Alla cerimonia di inaugurazione erano presenti il commissario europeo per l’Energia, Kadri Simson, il ministro giapponese per Istruzione, Cultura, Tecnologia, Masahito Moriyama, il ministro per la Politica scientifica , Sanae Takaichi, esponenti delle istituzioni e ricercatori

Collaborazione Europa-Giappone dal 2007

“I lavori dell’impianto JT-60SA- infoma Enea- sono iniziati nel 2007 e sono terminati nel 2020. Da
allora sono stati fatti diversi miglioramenti tecnici. I primi esperimenti con plasma sono stati avviati
nei mesi scorsi e per tecnologie e studi è considerato un esempio di diplomazia scientifica.”
A Fusion for Energy sono stati affidati sia la gestione dei fondi dell’Unione europea , sia
il coordinamento della fabbricazione di componenti da parte dei paesi partecipanti.

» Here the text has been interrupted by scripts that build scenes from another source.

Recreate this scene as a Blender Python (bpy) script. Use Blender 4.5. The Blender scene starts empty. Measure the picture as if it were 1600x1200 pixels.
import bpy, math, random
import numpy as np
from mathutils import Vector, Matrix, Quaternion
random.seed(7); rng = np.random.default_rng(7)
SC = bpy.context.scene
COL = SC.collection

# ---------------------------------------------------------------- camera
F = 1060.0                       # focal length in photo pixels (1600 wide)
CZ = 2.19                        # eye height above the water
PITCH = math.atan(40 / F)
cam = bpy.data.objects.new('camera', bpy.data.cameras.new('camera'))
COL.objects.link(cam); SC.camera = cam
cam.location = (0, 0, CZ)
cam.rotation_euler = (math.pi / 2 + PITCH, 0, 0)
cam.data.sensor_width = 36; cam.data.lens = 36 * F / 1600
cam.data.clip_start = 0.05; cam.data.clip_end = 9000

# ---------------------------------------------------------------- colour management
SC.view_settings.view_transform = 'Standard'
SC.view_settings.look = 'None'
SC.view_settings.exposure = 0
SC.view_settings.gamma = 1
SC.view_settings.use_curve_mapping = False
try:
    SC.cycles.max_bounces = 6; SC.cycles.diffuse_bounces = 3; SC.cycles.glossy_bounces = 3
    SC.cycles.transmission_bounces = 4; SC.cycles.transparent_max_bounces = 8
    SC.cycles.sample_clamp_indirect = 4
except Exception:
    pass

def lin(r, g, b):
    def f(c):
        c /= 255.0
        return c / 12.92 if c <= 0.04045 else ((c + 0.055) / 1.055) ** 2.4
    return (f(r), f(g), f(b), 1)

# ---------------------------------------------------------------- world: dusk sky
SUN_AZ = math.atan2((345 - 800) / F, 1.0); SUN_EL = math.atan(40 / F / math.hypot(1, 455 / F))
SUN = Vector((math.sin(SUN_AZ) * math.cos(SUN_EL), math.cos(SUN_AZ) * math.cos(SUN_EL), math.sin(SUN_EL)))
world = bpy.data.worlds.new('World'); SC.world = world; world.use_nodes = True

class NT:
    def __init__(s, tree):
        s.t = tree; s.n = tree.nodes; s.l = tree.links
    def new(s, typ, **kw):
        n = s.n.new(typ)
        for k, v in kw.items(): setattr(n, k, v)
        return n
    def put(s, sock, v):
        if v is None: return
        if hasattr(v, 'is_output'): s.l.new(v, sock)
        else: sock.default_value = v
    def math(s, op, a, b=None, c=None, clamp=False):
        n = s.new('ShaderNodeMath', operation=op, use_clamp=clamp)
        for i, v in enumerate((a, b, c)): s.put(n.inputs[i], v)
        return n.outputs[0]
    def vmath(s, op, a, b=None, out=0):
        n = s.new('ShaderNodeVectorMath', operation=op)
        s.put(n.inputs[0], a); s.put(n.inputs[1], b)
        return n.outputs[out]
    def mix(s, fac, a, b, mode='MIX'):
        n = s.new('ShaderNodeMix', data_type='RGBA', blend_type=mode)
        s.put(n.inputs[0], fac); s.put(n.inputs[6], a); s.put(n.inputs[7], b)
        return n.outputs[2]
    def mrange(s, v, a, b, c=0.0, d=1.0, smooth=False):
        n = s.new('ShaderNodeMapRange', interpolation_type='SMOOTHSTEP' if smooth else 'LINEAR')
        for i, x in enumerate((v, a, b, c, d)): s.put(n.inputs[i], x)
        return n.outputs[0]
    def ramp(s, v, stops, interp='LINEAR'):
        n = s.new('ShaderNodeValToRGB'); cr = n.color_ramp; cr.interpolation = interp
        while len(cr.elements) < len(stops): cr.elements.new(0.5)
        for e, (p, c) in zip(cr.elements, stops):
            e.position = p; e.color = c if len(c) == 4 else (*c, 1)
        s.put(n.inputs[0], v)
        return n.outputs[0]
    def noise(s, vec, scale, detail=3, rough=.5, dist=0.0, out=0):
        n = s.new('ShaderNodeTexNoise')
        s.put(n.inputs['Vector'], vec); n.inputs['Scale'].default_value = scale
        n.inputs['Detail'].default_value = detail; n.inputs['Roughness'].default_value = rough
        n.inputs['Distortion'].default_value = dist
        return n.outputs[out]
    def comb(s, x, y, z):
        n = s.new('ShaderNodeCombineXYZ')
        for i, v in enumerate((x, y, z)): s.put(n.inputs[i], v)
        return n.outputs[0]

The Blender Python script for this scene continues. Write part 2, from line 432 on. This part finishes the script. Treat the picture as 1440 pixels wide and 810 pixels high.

Tutti hanno lo hannoi fatto su base volontaria e qui, oltre all’Italia, troviamo Belgio, Francia, Germania e Spagna.

Con il coordinamento dell’ENEA, l’industria italiana ha fornito cavi superconduttori per i
magneti, casse di contenimento di, alimentazione per il sistema magnetico. Apparecchiature essenziali provenienti da ditte come Tratos Cavi, Criotec, ASG Superconductors, Walter Tosto, Poseico Power Electronics e OCEM Tecnologie Energetiche.


Marc Lachaise, direttore di Fusion for Energy, ha spiegato che l’inaugurazione di oggi sarà importante per decidere il contributo della fusione in un mix energetico privo di carbonio. “L’impianto JT-60SA è fondamentale per la tabella di marcia della fusione perché offre ai nostri esperti una possibilità unica nel suo genere di imparare, utilizzare questo dispositivo e condividere queste conoscenze con il reattore sperimentale internazionale (ITER)”.

I tempi non sono brevissimi ed oltre ai 20 miliardi di euro già investiti in ITER la data ad oggi fissata di attivazione nel 2025 non è affatto scontata.

E veniamo ai due consorzi che sono parte decisiva del lavoro. L’EUROfusion è europeo con 31 paesi e 4800 tra ricercatori, personale e studenti. Lavora in sintonia con le università giapponesi di Naka ha il
coordinamento del Cnr e un valore di circa 15 milioni di euro.

Il Consorzio RFX agendo su mandato del CNR ha sviluppato i progetti dei sistemi di protezione per tutte le bobine superconduttrici “fornite- ha voluto ricordato Pichetto- dall’industria italiana Ansaldo Sistemi Industriali, attualmente Nidec ASI”. Le bobine sono quelle che producono energia per reazione come per le stelle, riscalda il plasma ad altissima temperatura. Poi la Equipaggiamenti Elettronici Industriali ha portato a Naka il sistema di alimentazione per il controllo del plasma. Tecnologie che stanno aprendo le porte alla fonte energetica che impatta di meno sull’ambiente.